Emilie Peltier, Untitled
MENTOR: Guillaume Vallée
PROJECT DESCRIPTION
Using Super 8 film and digital files, this dance film will be inspired by the Italian Giallo to rewrite itself as it is experimentally edited, textured and colorized. The exploration of horror and fetishism specific to the genre will make this experience bewitching and mysterious.
BIOGRAPHY
After living in several countries, Emilie Peltier settled in New Brunswick in 2012. She holds a degree in Communication and Linguistic Sciences, works in the cultural field, and lives according to her usual leitmotiv: observing life around her and exploring the senses and the arts. Whether it be photography, cinema, writing, or printmaking, Emilie self-educates in tandem with her professional activities. Her deafness has an influence on her relationship to the world, drawing her to visual and aesthetic projects often guided by an activist instinct – delving into perceptions, the bizarre, and the connections we share with each other. She has participated in the Media Arts component of the Festival international du cinéma francophone en Acadie (FICFA) on several occasions, creating works in both Super 8 and digital formats. Inspired by the growing number of women in vulnerable situations on the streets of Moncton, she co-directed the short fiction film 54 North in 2019. In the summer of 2020 she directed Matin Ecchymose, an experimental film combining poetry and queerness based on texts by Mo Bolduc and interpreted in French and Quebec Sign Language.

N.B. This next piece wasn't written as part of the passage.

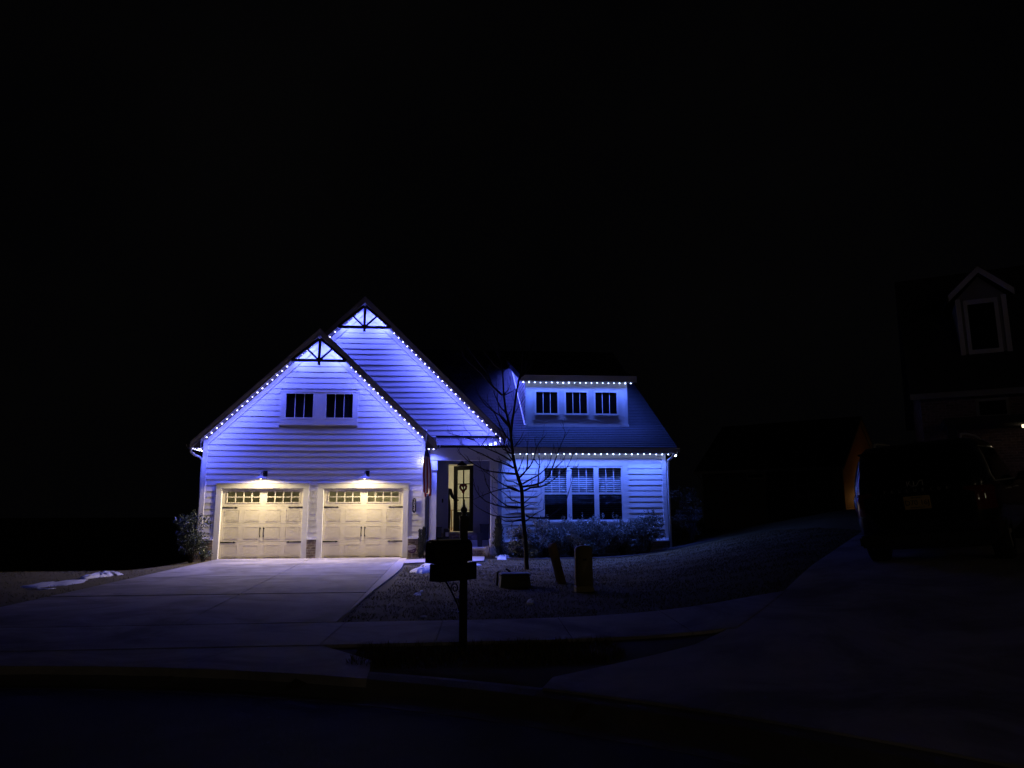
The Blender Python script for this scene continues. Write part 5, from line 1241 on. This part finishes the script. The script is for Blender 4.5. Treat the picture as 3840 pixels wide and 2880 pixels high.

She further pursued this venture in 2021 by co-directing a medium-length documentary which brings viewers on a road trip to discover the diversity of d/Deaf people. Emilie now resides in Montreal and is taking a course on disability at UQAM. She is active in a number of organizations as she continues to explore and define her personal and artistic identities.
Annabelle Fouquet, NOS ÉQUATIONS MARINES
MENTOR: Alexis Bellavance
PROJECT DESCRIPTION
Water is the most suitable element to embrace the vague and unstable, to combine currents and contrasts, to receive contrary matters. Paradoxically, water is also a manifestation of calm and constancy. Put into relation with us, water can become a space of projection, a fundamentality of the unconscious, a language to see oneself or to dream deeply.
At the crossroads of anthropology and oceanography, the videographic installation NOS ÉQUATIONS MARINES is the result of a collaboration with the oceanographer Jan Klaus Rieck. It is meant to generate at sensory experience where the visitors simultaneously and indiscriminately perceive the intrinsic movements of water and those of people.
BIOGRAPHY
Water is the most suitable element to embrace the vague and unstable, to combine currents and contrasts, to receive contrary matters. Paradoxically, water is also a manifestation of calm and constancy. Put into relation with us, water can become a space of projection, a fundamentality of the unconscious, a language to see oneself or to dream deeply.
At the crossroads of anthropology and oceanography, the videographic installation NOS ÉQUATIONS MARINES is the result of a collaboration with the oceanographer Jan Klaus Rieck. It is meant to generate at sensory experience where the visitors simultaneously and indiscriminately perceive the intrinsic movements of water and those of people.
Andréanne Martin, Le journal du polyamour
MENTOR : Nelson Henricks
PROJECT DESCRIPTION
After a romantic breakup, the artist questioned her relationship ideal. In order to nourish her reflections, she wondered if there were other relationship modes than monogamy. In the course of her research, she discovered polyamory. She also found that media representations of polyamorous relationships were not numerous and were mostly sensationalist. She wanted to conduct her own investigation with the conviction that it could be useful to others. She therefore went to meet psychologists, sexologists and polyamorous people. These meetings with people from various backgrounds took place in Montreal’s parks, cafés and apartments. She documented these encounters with a camera, a tape recorder and a journal. The polyamory diary is a video-documentary installation based on the documentation of this research.
BIOGRAPHY
Andréanne Martin is an experimental filmmaker and media artist. She is interested in the catalytic effect of the camera in provoking encounters and in performative and engaged audiovisual documentary practices. She is a graduate student in research-creation in experimental media at UQAM. Her research project is a transdisciplinary work that explores the subversive and emancipatory potential of wandering and travel. It interrogates a series of performative experiences of wandering around the world that she documented with a camera, a sound recorder and a journal. As part of this project, she traveled on the Trans-Siberian Railway from Moscow to Beijing and she also wandered in Morocco following the footsteps of the beatniks. In 2021, as part of the collective project Cinéphonie initiated by Spira, she scripted Horizon, a work that explores in a playful way and under the theme of magic realism, the effects that mobile communication technologies have on our way of relating to what surrounds us. In 2020, in collaboration with communication researchers at UQAM, she directed Beijing, distributed by GIV and presented at FCVQ, a film that explores the link between China’s social credit system and the trivialization of surveillance around the world. In 2018, she co-directed Chloe Comma, a documentary road movie that was presented at La soirée de la relève Radio-Canada at RIDM, but also in several other film festivals, including Paris, Los Angeles, Mumbai, Moscow and Belgrade.